Business Secretary Kwasi Kwarteng says the government is ready to step in to tackle the crisis on gas prices and shortage of carbon dioxide.
The move comes as smaller providers are forced out of business by the increase in wholesale gas costs.
Mr Kwarteng says that one option is to lend money to larger companies to help them take on additional customers. Another solution is for the government to subsidise the country’s largest carbon dioxide producer to build up supplies.
Carbon dioxide shortage
CF Industries stopped production at two UK plants because increasing gas costs made them unviable. The rise in costs comes as a result of increased demand due to cold weather in Europe and Asia.
The shortage in carbon dioxide is raising concerns over more disruption to grocery supplies, as the gas is vital to the frozen food industry. Many business are already facing supply chain issues because of driver shortages.
Mr Kwarteng has spoken to the chief executive of CF Industries on two occasions. They are looking at ways to make sure production will resume “as quickly as possible”. This includes subsidies. However, he is “averse” to the idea of nationalising the company, so this is not an option.
Meanwhile, Mr Kwarteng denies that the government will bail out failed energy companies. He says: “I do not think it’s the right thing for taxpayers’ money to be injected into companies that have been badly run”.
However, the government is exploring the possibility to lend bigger firms money to help them absorb costs involved in taking on new customers from those who have gone out of business. But under this policy, if it goes ahead, companies are expected to pay back any loans.
The energy price cap
Despite the rise in wholesale gas prices reaching record levels, limits will remain on how much energy firms can charge customers. The government and energy regulator Ofgem are insistent on this, dismissing any suggestions of lifting caps on energy prices. They say, keeping it is the “clear and agreed position”.

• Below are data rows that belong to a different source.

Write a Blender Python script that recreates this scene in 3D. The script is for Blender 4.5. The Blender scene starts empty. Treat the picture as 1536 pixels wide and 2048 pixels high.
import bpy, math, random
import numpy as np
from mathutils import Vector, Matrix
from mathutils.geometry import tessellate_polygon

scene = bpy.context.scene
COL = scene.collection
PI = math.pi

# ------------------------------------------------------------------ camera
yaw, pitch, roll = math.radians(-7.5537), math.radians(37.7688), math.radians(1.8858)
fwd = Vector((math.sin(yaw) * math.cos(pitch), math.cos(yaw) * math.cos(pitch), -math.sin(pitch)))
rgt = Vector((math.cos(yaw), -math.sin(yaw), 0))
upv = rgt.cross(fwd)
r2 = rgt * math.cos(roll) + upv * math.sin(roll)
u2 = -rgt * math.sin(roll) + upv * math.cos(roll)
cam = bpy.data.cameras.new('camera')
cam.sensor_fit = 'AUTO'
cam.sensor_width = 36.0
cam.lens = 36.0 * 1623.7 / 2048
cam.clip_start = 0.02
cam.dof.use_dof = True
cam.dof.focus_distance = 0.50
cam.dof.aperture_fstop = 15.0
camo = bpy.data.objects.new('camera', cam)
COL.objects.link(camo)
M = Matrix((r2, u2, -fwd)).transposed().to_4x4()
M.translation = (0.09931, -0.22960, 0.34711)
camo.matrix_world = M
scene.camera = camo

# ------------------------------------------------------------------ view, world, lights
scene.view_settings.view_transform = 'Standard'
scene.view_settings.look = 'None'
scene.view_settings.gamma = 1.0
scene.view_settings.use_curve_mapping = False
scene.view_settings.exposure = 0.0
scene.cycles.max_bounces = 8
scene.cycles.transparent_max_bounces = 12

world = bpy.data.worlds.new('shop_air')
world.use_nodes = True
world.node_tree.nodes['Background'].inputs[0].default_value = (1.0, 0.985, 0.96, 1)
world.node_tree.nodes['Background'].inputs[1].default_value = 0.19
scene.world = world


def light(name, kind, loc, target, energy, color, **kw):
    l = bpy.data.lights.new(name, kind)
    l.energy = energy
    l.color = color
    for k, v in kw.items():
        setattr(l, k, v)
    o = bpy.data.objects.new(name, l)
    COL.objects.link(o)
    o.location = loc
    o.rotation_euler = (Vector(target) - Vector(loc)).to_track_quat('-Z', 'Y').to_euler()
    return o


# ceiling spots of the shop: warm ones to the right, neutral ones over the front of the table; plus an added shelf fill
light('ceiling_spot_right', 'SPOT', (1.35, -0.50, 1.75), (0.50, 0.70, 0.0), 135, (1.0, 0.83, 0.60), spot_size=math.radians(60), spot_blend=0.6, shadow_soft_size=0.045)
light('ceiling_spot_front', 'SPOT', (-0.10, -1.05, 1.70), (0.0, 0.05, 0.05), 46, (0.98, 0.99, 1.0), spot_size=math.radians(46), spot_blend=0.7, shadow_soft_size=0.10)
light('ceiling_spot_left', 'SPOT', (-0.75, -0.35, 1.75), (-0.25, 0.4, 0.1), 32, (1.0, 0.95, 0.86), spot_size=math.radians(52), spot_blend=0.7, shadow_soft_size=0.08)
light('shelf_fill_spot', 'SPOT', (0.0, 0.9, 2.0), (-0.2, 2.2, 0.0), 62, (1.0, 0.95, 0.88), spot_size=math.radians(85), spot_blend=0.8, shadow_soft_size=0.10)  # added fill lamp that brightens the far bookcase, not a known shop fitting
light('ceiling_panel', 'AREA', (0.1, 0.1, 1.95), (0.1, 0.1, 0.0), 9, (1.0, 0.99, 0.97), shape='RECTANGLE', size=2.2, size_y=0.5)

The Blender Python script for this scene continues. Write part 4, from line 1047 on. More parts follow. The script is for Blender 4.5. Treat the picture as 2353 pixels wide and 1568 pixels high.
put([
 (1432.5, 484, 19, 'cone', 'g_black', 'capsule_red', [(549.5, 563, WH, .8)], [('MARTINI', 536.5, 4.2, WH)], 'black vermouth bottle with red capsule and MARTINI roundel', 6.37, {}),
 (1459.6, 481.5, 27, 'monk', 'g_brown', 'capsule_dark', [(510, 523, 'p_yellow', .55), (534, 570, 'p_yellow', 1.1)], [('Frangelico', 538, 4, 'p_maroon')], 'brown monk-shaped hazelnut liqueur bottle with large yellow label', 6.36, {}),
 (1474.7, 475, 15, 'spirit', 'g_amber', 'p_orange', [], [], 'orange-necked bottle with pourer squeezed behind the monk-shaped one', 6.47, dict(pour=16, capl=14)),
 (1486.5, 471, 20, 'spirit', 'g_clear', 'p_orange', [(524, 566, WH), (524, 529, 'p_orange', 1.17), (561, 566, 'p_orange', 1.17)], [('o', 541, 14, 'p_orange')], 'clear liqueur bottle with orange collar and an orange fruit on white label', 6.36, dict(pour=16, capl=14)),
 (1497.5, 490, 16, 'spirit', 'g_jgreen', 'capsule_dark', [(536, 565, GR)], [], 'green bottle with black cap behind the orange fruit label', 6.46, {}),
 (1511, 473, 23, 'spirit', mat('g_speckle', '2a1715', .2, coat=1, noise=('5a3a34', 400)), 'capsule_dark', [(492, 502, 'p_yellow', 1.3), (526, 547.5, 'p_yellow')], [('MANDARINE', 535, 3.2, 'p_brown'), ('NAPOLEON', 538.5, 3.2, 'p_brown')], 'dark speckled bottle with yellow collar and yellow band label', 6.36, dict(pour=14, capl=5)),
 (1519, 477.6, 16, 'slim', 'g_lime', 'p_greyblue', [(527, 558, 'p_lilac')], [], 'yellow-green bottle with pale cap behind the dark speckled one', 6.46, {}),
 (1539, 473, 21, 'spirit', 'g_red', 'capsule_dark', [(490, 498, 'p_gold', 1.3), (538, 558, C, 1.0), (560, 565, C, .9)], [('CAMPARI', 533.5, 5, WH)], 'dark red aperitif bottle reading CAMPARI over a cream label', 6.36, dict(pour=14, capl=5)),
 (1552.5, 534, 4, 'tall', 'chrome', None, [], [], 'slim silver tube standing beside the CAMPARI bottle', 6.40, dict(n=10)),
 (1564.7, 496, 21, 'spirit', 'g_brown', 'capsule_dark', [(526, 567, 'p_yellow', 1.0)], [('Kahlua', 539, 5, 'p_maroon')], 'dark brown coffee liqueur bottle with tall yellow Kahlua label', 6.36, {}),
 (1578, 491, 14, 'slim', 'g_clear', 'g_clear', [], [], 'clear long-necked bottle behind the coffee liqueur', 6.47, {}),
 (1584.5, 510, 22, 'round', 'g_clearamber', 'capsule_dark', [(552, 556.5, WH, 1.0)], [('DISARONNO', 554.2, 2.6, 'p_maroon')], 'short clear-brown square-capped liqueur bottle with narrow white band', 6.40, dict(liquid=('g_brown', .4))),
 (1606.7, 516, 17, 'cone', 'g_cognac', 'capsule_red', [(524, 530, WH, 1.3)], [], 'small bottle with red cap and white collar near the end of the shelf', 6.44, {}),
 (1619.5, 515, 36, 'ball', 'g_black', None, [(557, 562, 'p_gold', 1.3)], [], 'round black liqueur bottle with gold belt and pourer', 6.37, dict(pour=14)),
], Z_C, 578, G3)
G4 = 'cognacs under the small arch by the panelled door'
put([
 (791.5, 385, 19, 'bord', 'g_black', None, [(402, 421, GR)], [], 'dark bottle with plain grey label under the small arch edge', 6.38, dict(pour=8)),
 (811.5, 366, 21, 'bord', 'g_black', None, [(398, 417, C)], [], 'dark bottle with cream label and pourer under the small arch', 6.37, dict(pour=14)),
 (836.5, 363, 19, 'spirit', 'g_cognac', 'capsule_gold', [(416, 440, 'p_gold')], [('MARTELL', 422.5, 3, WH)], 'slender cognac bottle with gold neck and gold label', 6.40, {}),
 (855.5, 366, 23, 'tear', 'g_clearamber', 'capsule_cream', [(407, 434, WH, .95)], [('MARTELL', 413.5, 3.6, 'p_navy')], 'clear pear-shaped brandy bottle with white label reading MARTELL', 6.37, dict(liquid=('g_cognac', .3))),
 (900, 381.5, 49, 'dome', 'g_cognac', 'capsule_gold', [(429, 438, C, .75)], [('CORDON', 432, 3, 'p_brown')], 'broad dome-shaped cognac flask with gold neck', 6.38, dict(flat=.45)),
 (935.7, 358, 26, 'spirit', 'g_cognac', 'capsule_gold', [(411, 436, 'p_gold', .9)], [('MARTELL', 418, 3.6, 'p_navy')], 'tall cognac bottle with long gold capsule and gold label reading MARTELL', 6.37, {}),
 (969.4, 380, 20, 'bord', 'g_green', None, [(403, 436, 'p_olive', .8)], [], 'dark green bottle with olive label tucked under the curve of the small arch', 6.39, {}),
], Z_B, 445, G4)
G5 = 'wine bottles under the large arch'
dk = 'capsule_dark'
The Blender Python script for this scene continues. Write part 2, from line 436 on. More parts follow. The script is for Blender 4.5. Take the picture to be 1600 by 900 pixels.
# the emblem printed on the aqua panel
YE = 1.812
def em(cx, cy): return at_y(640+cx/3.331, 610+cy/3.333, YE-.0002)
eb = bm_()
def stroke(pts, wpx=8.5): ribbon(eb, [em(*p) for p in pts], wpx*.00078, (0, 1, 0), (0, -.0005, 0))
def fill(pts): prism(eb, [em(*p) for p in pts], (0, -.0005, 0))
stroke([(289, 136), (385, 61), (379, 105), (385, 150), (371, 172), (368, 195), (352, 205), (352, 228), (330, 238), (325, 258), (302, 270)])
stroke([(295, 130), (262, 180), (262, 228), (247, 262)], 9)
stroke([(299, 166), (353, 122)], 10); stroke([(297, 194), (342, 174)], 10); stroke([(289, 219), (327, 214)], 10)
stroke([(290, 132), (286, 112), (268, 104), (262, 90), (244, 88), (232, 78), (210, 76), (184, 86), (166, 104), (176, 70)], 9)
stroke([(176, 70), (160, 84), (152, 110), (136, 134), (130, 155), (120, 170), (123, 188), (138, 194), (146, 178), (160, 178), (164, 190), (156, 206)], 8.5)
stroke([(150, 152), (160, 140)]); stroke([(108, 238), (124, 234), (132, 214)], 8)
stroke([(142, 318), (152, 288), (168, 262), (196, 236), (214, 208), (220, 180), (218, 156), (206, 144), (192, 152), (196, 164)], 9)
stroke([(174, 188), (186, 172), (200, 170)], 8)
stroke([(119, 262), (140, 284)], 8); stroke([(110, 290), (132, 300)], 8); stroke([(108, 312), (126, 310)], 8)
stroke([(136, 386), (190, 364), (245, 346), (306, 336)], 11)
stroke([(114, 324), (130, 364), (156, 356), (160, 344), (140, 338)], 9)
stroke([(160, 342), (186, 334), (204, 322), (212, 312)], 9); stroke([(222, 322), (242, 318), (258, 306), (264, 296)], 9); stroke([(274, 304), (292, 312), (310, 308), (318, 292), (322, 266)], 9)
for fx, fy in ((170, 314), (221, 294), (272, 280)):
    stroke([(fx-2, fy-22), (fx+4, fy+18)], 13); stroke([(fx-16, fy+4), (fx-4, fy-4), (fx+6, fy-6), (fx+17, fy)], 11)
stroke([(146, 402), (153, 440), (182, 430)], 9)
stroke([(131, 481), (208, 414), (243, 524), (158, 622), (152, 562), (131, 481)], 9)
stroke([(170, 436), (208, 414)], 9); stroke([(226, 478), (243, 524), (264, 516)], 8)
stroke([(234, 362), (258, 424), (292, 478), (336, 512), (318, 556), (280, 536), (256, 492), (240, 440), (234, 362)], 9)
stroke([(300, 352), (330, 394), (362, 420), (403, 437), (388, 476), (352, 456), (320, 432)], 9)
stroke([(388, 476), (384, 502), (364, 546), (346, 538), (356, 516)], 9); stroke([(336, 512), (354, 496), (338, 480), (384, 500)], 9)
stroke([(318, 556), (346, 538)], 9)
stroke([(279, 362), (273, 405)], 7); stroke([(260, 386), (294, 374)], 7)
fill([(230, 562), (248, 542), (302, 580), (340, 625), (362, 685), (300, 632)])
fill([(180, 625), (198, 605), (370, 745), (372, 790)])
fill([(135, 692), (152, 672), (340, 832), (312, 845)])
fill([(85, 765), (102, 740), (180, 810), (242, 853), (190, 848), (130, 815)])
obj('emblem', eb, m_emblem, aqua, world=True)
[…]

The energy price cap is there to protect customers on certain tariffs from sudden hikes in wholesale gas prices. It limits how much a company can charge consumers per unit of gas they use. The cap level, first introduced in January 2019, is set by Ofgem for summer and winter. It is based on energy supply costs.
Currently, around 15 million households in England, Scotland and Wales are covered by the price cap. Energy bills are due to rise in October, as a 12% increase in the energy price cap will partly cover the increased cost of wholesale prices. The current maximum cost is £1,138 a year for people on standard tariffs, rising to £1,277 next month.
The energy price cap applies to standard variable or default tariffs, which are typically the most expensive plans.
While the energy price cap is good news for consumers, it is bad for businesses. The cap means firms are not able to pass higher wholesale costs on to the customer. This is forcing smaller companies out of business.
Companies going bust
Industry sources worry that by the end of the year the number of energy suppliers could drop from 70 to just 10. Since January, four energy firms have collapsed, with another four predicted to follow suit in the coming days.
If their energy supplier goes bust, people will continue to receive gas and electricity, and the account will automatically move to another supplier. But there is no knowing whether this new tariff will cost more than the original deal with the former supplier.
Small firm, Utilita, will not take on any new customers because it cannot afford to buy extra gas supplies for them. Its chief executive, Bill Bullen, says that every 1,000 new customers equates to £250,000 extra costs per week. The government will end up spending billions of pounds on the crisis. Money which “would have been better spent on getting customers to reduce their energy consumption”.
A diverse range of energy sources
Meanwhile, opposition politicians say the problems “should have been foreseen”. And the crisis is proof that the UK government’s energy policy is “lamentable”.
The former Brexit Secretary, David Davis, warns there is a risk of a “cost of living crisis” for people such as “the plumber, the bricklayer, the lorry driver”. He advises Chancellor Rishi Sunak to “think hard about the ordinary family’s take-home pay and what they have to buy with it, because that will be a dictator of how people feel going in to the new year”.
However, Mr Kwarteng dismisses fears about energy shortages, saying people will always be able to light and heat their homes.
Ofgem also agrees that the UK does not have a problem with gas supply. This is because of a range of different sources “that can more than meet demand”.